2.Conditions.  This Amendment shall be effective on the Effective Date once this Amendment has been executed by the Loan Parties, Administrative Agent and Lender.

3.Miscellaneous.  All references to the Credit Agreement shall refer to the Credit Agreement as amended by this Amendment.  Except as affected by this Amendment, the Loan Documents are unchanged and continue in full force and effect.  This Amendment and the other Loan Documents must be construed, and their performance enforced, under Texas law.

4.Entirety.  The Loan Documents (AS AMENDED HEREBY) Represent the Final Agreement Among the Loan Parties, Administrative Agent and Lender and May Not Be Contradicted by Evidence of Prior, Contemporaneous, or Subsequent Oral Agreements by the Parties.  There Are No Unwritten Oral Agreements among the Parties.

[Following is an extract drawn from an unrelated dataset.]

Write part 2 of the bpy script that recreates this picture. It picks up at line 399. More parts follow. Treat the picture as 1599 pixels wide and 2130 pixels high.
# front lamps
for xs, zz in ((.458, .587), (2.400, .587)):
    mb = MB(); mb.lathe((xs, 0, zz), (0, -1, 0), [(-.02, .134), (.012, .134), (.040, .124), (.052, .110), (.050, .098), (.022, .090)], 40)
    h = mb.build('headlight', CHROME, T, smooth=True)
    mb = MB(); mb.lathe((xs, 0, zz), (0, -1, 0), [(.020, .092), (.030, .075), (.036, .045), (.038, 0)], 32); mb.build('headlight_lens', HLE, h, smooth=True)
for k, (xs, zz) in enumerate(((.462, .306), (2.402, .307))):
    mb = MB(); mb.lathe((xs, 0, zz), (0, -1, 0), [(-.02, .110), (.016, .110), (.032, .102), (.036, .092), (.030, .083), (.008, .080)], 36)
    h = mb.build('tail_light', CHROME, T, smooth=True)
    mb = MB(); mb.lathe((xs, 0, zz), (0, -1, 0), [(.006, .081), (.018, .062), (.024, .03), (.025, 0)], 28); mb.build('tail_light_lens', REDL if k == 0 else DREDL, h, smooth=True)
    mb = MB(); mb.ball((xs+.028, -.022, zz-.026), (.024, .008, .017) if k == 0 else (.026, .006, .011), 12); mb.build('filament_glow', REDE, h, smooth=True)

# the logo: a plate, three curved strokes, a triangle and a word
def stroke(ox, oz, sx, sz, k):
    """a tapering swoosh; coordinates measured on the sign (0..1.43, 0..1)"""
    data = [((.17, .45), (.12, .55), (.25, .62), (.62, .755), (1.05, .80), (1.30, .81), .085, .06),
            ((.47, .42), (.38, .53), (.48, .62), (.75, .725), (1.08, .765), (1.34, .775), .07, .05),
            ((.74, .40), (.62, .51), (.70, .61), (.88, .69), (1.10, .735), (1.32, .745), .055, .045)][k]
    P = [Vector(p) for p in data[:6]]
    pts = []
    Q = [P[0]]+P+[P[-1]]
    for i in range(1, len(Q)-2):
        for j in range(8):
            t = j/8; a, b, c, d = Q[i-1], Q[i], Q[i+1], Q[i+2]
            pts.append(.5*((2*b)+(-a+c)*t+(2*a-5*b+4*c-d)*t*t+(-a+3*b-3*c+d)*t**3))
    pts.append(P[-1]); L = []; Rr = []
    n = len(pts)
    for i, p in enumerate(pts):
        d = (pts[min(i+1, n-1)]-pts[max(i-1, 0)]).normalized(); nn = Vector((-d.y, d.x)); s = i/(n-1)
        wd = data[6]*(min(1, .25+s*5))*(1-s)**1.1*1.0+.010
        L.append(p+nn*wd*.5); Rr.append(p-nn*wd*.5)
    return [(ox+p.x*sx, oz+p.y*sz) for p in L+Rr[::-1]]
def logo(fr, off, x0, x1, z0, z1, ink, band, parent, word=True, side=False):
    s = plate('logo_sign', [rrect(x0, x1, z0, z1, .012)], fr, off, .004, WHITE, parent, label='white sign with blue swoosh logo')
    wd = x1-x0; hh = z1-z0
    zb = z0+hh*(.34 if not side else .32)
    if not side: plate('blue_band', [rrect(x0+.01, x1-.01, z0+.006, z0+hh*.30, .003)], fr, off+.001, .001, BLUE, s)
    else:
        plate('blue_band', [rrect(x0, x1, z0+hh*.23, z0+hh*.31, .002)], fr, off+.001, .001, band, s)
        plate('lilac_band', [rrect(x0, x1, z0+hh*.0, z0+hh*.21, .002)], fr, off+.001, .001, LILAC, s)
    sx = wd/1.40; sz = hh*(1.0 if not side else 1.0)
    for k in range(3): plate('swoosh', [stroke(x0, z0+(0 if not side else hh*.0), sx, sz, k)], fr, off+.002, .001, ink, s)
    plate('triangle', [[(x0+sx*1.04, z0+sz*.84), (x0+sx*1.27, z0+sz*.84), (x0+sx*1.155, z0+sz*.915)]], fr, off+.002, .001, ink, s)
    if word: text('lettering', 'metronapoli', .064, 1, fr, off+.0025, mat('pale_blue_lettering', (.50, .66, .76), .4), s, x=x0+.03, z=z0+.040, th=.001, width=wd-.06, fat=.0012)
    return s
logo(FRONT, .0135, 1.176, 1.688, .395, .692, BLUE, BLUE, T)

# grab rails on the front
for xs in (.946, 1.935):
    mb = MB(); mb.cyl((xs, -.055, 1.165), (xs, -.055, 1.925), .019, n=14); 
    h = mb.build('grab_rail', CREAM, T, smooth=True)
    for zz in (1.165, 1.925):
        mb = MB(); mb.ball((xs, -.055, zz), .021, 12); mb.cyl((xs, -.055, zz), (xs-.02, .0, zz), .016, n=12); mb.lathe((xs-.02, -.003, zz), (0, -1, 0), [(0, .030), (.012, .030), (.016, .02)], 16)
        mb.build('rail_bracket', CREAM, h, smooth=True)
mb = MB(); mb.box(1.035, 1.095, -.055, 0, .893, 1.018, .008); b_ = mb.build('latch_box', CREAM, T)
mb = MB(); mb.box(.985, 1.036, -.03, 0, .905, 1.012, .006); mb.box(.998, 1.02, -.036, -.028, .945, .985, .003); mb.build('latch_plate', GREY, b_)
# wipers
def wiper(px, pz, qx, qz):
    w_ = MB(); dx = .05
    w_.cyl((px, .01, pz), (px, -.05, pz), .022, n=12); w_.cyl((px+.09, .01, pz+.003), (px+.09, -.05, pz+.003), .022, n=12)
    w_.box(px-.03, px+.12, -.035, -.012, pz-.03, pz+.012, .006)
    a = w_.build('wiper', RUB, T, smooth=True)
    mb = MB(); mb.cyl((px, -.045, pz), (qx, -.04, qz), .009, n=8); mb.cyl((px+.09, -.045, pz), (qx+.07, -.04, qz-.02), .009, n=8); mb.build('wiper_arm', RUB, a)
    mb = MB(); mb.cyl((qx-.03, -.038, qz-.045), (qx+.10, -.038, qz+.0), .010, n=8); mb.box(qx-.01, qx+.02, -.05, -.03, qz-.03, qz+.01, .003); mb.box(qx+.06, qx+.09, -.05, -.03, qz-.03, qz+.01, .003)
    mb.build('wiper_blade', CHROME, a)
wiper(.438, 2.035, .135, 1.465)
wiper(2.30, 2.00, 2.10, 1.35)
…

[Signatures appear on the following pages]

 

 

 

 


 

The Amendment is executed as of the date first set forth above.

BORROWER:

 

POWELL INDUSTRIES, INC.

 

By:

 

 

Don R. Madison

 

Vice President, Secretary and Treasurer

 

GUARANTORS:

 

POWELL INDUSTRIES INTERNATIONAL, INC.,

a Delaware corporation

 

By:

 

 

Don Madison

 

Vice President, Secretary, and Treasurer

 

POWELL ELECTRICAL SYSTEMS, INC.,

a Delaware corporation

 

By:

 

 

Don Madison

 

Vice President, Secretary, and Treasurer

 

 

 

Signature Page to First Amendment to Credit Agreement (Powell Industries, Inc.)


 

BANK OF AMERICA, N.A., as Administrative Agent

 

By:

 

 

Shelley A. McGregor

 

Senior Vice President

 

BANK OF AMERICA, N.A., as a Lender, L/C Issuer

and Swingline Lender

 

By:

 

 

Shelley A. McGregor

 

Senior Vice President

 

 

Signature Page to First Amendment to Credit Agreement (Powell Industries, Inc.)